To understand the occurance of Aurora Borealis (northern lights) and Aurora Australis (southern lights), we need analyze the activity of the Sun, the star at the center of our solar system. It has a diameter of 865,000 miles and mainly composed of hydrogen and helium. The Sun by constant nuclear fusion, is a spherical plasma heated to incandescence with a yellowish white surface and its core at a temperature of 29,000,000° F. The distance from Sun to Earth is about 93 million miles.

Aurora Borealis as seen from ISS (Photo Courtesy: NASA)		The surface of the Sun goes through magnetic fluctuations in cycles. Some areas on the Sun's surface will have 2500 times higher magnetic field than surrounding areas. Due to higher magnetic field, light does not pass through such areas and typically are referred to as Sun Spots, resulting in intense heat build up. The size of sun spots can be bigger than the diameter of our Earth. This built up of heat and magnetic field on the photosphere of the Sun causes Coronal Mass Ejection (CME). These solar flares or streams of plasma (ionized gas), emit magnetic fields and x-rays into space as geomagnetic storms. When the geomagnetic storms interfere with Earth's magnetic field in the ionosphere (60 to 80 miles above Earth), typically in the 55 to 80° (North/South latitude), it results in ions to glow and light up the sky in a display of special colors, commonly known as Aurora Borealis (Northern Lights).
Aurora Australis as seen from Space Shuttle (Photo Courtesy: NASA)		In the Southern hemisphere, the bright lights caused by geomagnetic storms is known as Aurora Australis (Southern Lights). The intensity of the geomagnetic storms has significant impact on the Earth's atmosphere, and satellites that orbit the Earth. When the intensity of the geomagnetic storm is very high, it can disrupt the communication of GPS, telecommunication or other satellites used for scientific purposes due to electromagnetic interferernce.
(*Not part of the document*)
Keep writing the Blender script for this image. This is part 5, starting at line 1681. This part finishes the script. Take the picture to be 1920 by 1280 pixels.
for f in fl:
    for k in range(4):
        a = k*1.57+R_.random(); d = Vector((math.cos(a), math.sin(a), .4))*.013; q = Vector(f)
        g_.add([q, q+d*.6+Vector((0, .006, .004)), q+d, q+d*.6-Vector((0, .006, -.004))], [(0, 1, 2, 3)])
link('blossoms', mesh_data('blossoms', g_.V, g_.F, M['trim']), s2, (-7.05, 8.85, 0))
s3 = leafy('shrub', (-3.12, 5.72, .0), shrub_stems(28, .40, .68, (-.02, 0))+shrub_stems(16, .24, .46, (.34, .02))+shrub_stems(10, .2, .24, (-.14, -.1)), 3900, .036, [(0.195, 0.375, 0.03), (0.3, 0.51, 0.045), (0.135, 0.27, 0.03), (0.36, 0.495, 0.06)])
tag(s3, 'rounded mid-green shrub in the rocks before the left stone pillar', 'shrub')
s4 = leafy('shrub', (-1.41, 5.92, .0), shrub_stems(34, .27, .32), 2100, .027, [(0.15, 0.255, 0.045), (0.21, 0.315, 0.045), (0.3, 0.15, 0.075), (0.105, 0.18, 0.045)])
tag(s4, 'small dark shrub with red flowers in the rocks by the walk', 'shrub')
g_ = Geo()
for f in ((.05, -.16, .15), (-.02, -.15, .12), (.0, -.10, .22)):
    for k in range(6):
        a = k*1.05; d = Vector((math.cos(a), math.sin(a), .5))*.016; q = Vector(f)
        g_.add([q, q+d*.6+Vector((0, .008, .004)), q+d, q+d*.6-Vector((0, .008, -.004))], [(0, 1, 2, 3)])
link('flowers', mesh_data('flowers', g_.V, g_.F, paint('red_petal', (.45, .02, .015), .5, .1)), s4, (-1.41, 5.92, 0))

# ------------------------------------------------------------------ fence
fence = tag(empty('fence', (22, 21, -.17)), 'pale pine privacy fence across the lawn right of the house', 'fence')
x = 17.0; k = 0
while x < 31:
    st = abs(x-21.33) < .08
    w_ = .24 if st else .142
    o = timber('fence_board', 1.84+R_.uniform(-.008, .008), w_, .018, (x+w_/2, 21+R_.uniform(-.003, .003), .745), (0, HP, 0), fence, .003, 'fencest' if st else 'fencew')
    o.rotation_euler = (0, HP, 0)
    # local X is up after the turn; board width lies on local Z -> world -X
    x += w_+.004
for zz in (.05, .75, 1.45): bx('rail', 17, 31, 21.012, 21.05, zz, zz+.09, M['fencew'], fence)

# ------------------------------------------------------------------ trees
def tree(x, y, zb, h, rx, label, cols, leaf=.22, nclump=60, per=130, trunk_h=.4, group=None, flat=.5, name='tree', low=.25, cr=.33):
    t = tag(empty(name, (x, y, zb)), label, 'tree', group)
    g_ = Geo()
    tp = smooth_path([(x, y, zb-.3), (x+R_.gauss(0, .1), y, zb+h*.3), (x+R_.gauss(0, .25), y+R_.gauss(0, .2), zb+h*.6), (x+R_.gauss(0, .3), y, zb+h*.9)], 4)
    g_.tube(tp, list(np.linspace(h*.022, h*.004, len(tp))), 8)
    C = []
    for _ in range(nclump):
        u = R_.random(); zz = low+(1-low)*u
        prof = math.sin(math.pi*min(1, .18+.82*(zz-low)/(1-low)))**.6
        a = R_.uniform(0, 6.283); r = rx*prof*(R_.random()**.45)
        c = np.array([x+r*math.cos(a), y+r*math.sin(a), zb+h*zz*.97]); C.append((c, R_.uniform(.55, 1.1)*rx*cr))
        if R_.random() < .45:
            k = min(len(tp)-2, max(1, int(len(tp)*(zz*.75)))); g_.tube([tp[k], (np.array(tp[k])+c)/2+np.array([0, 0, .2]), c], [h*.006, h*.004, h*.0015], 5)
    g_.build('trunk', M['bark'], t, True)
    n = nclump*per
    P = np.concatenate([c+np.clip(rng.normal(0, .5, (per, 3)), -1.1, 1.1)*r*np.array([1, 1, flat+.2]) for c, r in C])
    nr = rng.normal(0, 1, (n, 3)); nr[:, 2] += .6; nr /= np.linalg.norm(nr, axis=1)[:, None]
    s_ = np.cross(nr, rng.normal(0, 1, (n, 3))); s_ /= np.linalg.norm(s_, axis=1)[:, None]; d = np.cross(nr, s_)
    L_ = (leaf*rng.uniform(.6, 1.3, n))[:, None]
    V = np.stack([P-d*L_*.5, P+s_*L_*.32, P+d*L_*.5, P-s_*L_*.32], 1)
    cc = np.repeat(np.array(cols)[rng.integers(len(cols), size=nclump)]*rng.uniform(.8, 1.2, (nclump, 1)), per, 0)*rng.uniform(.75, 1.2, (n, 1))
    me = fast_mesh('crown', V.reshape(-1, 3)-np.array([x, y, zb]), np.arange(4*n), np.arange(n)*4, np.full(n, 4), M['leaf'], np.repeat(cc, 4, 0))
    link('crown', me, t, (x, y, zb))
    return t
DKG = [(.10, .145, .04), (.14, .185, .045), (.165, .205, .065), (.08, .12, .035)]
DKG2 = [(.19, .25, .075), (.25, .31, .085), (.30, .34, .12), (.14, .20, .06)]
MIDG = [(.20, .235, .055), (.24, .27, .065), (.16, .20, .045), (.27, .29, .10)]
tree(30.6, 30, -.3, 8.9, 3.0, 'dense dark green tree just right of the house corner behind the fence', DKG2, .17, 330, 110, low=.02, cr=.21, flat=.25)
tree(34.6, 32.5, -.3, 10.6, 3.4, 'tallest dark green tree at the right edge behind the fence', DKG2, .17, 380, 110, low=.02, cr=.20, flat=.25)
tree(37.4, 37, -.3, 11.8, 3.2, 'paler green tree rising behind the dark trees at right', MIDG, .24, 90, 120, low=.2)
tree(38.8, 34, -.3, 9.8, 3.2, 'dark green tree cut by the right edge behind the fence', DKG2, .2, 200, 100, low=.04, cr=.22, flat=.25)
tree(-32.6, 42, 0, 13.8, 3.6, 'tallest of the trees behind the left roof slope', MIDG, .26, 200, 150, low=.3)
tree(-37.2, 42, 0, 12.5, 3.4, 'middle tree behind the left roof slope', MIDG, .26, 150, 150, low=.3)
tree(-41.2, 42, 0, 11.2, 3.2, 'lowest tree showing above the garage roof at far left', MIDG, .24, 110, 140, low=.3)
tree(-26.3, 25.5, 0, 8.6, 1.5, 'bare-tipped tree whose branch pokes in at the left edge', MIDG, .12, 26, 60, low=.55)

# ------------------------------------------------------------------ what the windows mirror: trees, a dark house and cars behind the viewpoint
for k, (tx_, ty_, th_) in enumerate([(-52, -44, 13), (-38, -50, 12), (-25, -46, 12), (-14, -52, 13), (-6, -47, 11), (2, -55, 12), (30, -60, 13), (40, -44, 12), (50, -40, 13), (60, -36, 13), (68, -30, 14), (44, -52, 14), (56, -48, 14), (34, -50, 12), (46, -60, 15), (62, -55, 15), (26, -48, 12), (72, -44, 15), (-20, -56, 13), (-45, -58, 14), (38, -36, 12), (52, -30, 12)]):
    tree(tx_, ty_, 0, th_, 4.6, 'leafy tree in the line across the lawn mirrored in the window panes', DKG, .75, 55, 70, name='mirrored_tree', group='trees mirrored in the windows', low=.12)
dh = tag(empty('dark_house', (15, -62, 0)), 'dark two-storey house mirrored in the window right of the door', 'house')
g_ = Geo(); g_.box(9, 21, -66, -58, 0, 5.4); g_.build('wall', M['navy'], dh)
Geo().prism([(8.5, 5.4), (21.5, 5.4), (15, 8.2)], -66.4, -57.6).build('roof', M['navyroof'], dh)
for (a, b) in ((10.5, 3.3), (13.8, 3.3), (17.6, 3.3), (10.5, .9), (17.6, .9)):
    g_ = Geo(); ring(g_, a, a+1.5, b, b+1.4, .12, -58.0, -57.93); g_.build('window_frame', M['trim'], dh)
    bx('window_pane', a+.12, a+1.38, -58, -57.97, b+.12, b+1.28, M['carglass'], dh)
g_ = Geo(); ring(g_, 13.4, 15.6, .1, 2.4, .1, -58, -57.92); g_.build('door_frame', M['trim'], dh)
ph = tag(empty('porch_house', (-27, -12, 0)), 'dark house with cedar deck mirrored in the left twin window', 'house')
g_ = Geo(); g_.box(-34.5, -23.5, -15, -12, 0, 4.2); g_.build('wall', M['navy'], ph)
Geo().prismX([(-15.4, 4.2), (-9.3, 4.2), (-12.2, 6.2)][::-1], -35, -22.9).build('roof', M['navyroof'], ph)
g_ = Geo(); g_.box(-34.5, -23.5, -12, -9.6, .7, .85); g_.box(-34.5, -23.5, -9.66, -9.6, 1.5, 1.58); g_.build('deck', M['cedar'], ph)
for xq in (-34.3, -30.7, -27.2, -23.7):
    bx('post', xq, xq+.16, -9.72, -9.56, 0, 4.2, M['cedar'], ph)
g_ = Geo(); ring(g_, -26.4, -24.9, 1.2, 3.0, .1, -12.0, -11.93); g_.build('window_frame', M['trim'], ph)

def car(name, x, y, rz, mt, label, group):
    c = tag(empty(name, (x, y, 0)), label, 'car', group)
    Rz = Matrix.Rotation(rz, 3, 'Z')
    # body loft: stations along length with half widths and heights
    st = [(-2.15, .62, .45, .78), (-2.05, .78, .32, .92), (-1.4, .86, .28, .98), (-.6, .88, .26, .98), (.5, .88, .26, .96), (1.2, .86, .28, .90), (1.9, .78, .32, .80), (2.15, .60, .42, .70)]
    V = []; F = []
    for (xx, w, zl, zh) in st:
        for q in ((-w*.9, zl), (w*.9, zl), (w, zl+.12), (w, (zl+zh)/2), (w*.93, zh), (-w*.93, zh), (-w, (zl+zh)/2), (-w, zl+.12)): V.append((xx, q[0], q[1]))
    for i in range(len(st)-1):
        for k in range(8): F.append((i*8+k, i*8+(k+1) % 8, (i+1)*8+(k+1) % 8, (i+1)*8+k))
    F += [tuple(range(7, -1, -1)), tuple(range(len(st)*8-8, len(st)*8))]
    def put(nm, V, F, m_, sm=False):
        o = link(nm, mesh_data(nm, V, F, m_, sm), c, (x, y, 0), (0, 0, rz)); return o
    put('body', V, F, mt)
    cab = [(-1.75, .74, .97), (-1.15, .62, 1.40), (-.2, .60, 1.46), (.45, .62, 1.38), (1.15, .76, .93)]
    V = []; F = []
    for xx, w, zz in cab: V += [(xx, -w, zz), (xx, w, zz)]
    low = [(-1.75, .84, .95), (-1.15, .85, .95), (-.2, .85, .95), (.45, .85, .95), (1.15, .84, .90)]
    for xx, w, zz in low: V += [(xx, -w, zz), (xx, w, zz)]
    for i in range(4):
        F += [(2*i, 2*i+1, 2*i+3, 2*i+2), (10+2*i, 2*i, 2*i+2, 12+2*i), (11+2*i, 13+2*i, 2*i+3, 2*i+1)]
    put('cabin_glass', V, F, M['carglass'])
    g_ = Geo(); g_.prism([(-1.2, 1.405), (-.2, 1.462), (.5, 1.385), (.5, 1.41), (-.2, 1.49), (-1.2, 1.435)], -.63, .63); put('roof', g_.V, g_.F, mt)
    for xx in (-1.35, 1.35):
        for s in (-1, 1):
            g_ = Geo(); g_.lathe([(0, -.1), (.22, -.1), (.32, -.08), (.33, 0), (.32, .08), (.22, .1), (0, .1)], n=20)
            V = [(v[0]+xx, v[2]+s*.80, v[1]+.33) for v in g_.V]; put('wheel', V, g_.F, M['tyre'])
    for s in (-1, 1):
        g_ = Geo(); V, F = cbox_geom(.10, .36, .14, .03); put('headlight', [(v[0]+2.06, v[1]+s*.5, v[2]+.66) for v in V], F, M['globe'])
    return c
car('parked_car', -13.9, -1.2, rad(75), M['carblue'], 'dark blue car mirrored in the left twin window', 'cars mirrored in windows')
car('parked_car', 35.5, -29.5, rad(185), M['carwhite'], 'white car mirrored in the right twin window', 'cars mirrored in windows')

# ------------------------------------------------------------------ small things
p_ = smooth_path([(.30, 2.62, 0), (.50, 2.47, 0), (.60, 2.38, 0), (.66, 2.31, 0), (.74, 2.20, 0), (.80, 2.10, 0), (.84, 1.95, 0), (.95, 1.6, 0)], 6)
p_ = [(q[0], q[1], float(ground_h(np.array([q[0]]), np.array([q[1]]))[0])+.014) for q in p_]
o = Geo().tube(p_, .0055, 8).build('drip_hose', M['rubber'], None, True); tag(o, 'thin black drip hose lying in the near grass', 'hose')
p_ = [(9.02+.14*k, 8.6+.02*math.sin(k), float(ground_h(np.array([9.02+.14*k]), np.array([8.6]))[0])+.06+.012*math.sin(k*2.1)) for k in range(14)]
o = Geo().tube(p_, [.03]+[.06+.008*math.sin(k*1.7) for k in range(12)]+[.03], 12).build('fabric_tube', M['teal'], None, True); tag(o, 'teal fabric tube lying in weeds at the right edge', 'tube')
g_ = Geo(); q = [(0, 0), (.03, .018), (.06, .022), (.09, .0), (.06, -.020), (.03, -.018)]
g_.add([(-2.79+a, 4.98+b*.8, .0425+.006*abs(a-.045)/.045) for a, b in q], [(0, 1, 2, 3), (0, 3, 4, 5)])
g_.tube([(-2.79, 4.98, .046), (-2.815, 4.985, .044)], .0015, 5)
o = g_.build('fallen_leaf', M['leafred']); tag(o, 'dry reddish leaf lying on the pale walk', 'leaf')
CME on July 23rd, 2012 (Photo Courtesy: NASA)

Various research agencies and the Solar research agency of NASA, Solar Dynamics Observatory (SDO) constantly monitor solar activity for Sun Spots and changes occuring on the Sun's surface. This helps in predicting geomagnetic storms that may reach the Earth and its effects on the Earth, the weather pattern, satellites and communication blackouts that could occur. On September 1st 1859, there was an extremely massive geomagnetic storm that caused telegraphic blackouts and display of bright lights (Aurora Borealis and Aurora Australis) in most parts of the Earth (lower latitudes). This is known as Carrington Event (IAU designation of SOL1859-09-01), named after British astronomer Richard Carrington. The Solar storm may occur for few minutes to several hours, but its impact on Earth's magnetoshpere can last for days to several weeks.    The Sun being a sphirical ball of plasma, will have Sun Spots in cycles and that creates intense geomagnetic storms (solar flares) during these cycles. The solar flares (CME) get ejected into deep space away from the Earth's orbit from time to time. If such a intense geomagnetic storm were to impact the Earth, it will result in losses and mayhem in global scale due to massive disruption of activites on Earth. It takes about 8 minutes and 19 seconds for light to travel from Sun to Earth (93 million miles). As the Earth is rotating around the Sun, based on the intensity of the Solar flare, it will have impact on major parts of the Earth. This type of instense storm occurred on July 23rd, 2012 and per astronomical calculations, the Earth was nine days away from stream of impact and the CME was blown away into deep space, averting major havoc on Earth.

Distance Travelled By Earth Daily

The total orbital distance travelled by the Earth around the Sun in one year is about 940 million km. In a single day we travel a massive 2.573 million km (2,573,537.46 km). This explains how we all were lucky to miss the (possible Carrington like event) geomagnetic storm of July 23rd, 2012 by 23.161 million km (23,161,837.18) a distance gap of the Earth from the stream of the storm (about 9 days off).